Dataset section →
'''

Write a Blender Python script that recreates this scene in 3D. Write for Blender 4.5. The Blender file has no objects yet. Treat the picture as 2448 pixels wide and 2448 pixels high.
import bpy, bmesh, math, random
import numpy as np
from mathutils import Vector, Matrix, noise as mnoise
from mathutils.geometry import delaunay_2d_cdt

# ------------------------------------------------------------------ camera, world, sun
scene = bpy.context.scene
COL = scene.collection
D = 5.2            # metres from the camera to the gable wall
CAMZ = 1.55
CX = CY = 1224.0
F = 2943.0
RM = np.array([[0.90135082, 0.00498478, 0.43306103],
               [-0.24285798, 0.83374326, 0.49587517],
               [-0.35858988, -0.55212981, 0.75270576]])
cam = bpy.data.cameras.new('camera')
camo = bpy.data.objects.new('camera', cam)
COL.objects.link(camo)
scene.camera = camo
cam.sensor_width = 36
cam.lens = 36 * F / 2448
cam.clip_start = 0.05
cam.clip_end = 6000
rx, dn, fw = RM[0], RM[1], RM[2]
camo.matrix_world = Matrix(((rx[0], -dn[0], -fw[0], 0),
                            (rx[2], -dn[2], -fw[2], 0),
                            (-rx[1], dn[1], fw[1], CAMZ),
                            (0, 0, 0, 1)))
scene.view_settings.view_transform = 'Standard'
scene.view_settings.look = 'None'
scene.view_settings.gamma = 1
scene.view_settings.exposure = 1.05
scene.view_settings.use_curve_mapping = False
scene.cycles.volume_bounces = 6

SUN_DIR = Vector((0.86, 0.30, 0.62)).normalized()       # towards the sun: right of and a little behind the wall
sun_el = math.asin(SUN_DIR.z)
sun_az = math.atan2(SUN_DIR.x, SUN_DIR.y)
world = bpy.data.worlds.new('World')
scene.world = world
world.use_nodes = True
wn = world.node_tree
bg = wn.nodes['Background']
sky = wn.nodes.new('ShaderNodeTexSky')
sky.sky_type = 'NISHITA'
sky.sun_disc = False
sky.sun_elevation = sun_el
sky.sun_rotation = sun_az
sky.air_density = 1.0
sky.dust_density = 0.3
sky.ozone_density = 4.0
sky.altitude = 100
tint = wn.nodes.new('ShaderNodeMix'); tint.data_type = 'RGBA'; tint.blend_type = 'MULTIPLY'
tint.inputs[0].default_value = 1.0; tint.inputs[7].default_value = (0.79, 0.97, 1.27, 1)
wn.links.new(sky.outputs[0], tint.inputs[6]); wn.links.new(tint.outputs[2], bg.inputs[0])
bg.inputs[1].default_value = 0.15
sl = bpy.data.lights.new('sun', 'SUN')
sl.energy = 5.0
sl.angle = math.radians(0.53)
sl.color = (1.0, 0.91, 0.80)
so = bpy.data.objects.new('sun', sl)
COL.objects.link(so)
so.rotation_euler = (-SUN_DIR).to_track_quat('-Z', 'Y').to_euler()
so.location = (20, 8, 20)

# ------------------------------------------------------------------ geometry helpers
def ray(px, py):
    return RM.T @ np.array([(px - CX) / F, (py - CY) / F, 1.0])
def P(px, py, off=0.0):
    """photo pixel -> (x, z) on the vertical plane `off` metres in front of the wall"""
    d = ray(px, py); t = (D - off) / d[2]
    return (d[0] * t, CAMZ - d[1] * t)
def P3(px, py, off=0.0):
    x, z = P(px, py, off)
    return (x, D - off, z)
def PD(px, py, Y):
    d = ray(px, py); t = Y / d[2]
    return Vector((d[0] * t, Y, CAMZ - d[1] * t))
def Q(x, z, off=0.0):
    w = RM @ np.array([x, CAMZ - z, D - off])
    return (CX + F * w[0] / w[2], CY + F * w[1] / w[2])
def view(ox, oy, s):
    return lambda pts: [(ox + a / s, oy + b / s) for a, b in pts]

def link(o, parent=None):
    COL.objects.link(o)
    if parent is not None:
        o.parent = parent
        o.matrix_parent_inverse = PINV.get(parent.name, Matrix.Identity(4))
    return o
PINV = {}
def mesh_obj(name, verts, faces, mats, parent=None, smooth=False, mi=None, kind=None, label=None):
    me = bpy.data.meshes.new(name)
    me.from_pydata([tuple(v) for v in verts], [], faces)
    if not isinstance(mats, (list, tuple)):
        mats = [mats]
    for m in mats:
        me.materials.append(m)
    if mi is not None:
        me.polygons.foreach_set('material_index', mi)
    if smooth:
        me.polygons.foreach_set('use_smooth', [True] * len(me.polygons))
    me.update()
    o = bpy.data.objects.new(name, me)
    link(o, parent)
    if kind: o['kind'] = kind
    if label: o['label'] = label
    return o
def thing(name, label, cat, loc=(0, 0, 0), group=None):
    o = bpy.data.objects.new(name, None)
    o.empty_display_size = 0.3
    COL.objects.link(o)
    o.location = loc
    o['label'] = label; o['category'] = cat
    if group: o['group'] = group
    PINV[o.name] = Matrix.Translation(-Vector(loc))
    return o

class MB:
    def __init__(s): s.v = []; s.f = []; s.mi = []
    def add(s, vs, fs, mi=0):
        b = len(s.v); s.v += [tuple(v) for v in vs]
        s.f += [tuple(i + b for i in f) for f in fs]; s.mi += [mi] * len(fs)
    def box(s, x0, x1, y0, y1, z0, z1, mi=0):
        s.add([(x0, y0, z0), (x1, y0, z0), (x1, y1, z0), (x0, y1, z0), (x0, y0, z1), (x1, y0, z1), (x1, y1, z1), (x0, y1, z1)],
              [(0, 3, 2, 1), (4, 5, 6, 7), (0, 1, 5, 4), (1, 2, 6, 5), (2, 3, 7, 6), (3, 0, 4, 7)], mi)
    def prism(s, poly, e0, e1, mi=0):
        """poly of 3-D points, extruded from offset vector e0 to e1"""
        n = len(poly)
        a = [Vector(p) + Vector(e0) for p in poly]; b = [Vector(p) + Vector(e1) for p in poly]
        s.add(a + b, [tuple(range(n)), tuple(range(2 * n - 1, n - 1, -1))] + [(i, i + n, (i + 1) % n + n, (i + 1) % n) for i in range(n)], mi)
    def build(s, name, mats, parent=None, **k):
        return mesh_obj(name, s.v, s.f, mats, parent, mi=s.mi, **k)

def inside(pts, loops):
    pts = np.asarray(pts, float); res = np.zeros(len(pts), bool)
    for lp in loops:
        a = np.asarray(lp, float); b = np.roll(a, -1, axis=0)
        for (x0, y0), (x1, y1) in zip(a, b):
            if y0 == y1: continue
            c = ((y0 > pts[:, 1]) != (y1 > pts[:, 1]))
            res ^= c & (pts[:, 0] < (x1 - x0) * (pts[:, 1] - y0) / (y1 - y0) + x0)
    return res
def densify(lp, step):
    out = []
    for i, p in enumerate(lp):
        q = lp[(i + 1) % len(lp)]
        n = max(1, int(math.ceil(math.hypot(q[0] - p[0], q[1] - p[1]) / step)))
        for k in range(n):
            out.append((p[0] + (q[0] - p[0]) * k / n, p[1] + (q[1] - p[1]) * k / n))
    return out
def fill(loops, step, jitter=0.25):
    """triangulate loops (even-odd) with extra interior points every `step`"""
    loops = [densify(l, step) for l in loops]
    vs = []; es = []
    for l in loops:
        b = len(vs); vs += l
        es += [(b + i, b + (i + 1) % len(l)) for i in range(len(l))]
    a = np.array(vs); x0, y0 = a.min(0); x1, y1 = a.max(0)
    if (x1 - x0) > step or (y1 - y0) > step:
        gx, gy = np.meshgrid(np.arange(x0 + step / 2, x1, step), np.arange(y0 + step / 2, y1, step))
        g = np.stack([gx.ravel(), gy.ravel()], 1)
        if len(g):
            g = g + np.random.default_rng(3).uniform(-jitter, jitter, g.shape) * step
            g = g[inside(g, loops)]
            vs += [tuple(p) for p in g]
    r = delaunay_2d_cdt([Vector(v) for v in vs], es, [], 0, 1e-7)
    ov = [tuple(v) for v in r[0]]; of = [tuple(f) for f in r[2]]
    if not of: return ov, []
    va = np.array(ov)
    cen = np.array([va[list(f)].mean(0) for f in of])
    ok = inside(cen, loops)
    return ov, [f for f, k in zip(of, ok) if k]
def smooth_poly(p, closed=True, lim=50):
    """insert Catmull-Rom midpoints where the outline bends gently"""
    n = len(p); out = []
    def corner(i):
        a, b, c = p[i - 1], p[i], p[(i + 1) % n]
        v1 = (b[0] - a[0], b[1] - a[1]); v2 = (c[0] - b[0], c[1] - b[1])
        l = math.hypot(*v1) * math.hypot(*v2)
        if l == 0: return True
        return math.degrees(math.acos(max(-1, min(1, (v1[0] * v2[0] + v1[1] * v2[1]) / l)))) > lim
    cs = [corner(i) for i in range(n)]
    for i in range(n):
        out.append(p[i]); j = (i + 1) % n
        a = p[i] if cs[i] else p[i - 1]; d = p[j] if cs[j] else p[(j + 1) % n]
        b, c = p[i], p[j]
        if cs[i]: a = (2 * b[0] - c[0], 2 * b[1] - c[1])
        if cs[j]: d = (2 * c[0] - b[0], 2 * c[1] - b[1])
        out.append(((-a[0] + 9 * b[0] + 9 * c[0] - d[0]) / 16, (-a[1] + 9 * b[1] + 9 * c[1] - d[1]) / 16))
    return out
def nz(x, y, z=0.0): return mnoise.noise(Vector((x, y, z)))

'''

Goal →
Your output must be the lines of the material above, from the first through the line that contains "from mathutils.geometry import", copied exactly. Include both endpoints and nothing else.

Exercise output →
Write a Blender Python script that recreates this scene in 3D. Write for Blender 4.5. The Blender file has no objects yet. Treat the picture as 2448 pixels wide and 2448 pixels high.
import bpy, bmesh, math, random
import numpy as np
from mathutils import Vector, Matrix, noise as mnoise
from mathutils.geometry import delaunay_2d_cdt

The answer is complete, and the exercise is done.